Assorted content to end your week.
- Pinelopi Koujianou Goldberg examines why seemingly healthy macroeconomic indicators - and even positive personal expectations - haven't translated into public satisfaction with political economic leaders. But Dougald Lamont is setting out how our economic system has been torqued at the behest of corporate robber barons to exploit and extract wealth from everybody else for the benefit of the uber-rich.
- As a particularly appalling example of the prioritization of corporate assumptions over human needs, Kumar Sambhav, Tapasya and Divij Joshi report on India's use of AI which simply presumes people to be dead in order to cut off their pension benefits. And Cory Doctorow discusses how tech giants are seeking to lock people into mandatory compliance with preferred business models to serve their own profitability at the expense of value to users.
- Benjamin Shingler reports on new research showing that the dirty oil sector is polluting Alberta up to 60 times more than it reports. Sam Markert examines how plastics manufacturers have exploited massive loopholes in "extended producer responsibility" policies to dump waste where it's least regulated. And Judith Weis points out how textiles are an increasing source of microplastic pollution.
- Jeff Berardelli offers a reminder that 2023 was by far the hottest year on record. Marshall Brain writes about the dangers of unfounded climate optimism when our current trajectory has us headed for disaster (and some of the most powerful forces on the planet are determined to make matters worse). And Eve Thomas discusses the IEA's recognition of the need for structural changes to try to limit the harm of a climate breakdown.
- Luke LeBrun reports that the latest attack on the rule of law in Canada by the Cons' convoy buddies involves an attempt to coerce police into arresting political leaders.
- Finally, David Climenhaga reports on Danielle Smith's choice to roll out the red carpet for Tucker Carlson rather than having any interest in responding to a shooting and firebombing in Edmonton. And Scott Dippel reports on the UCP's admonition that municipalities list any agreements in place with the federal government - signaling that the UCP isn't merely unwilling to bother providing housing or other vital services to Alberta's residents, but is determined to ferret out and block any attempt by other levels of government to do so.

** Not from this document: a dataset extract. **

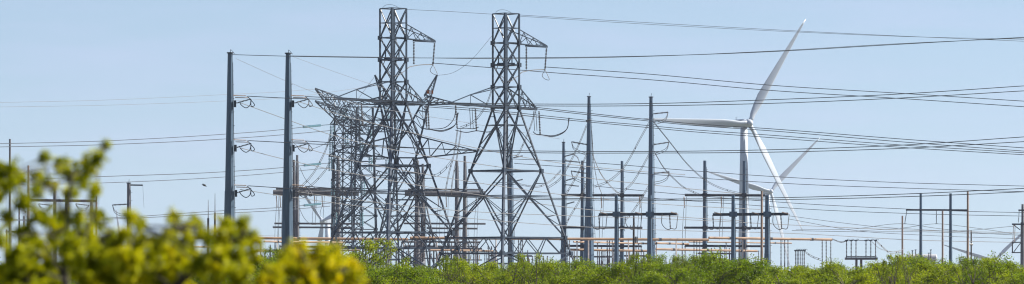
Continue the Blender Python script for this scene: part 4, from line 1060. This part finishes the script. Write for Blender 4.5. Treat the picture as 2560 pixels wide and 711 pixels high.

The Lamont piece mentions the narrative that poor people are poor because they are bad and so must be punished for their poverty. One thing I like to ask is, so, what if everyone was smart and hardworking. Say every single person in Canada all had an MBA with at least a B average, or whatever is supposedly respectable. Would that mean they all got to be executives? Would there be no need for apple pickers or baristas or janitors? Would unemployment magically become zero? No. Lots and lots of those respectable hardworking MBAs would be poor. Obviously.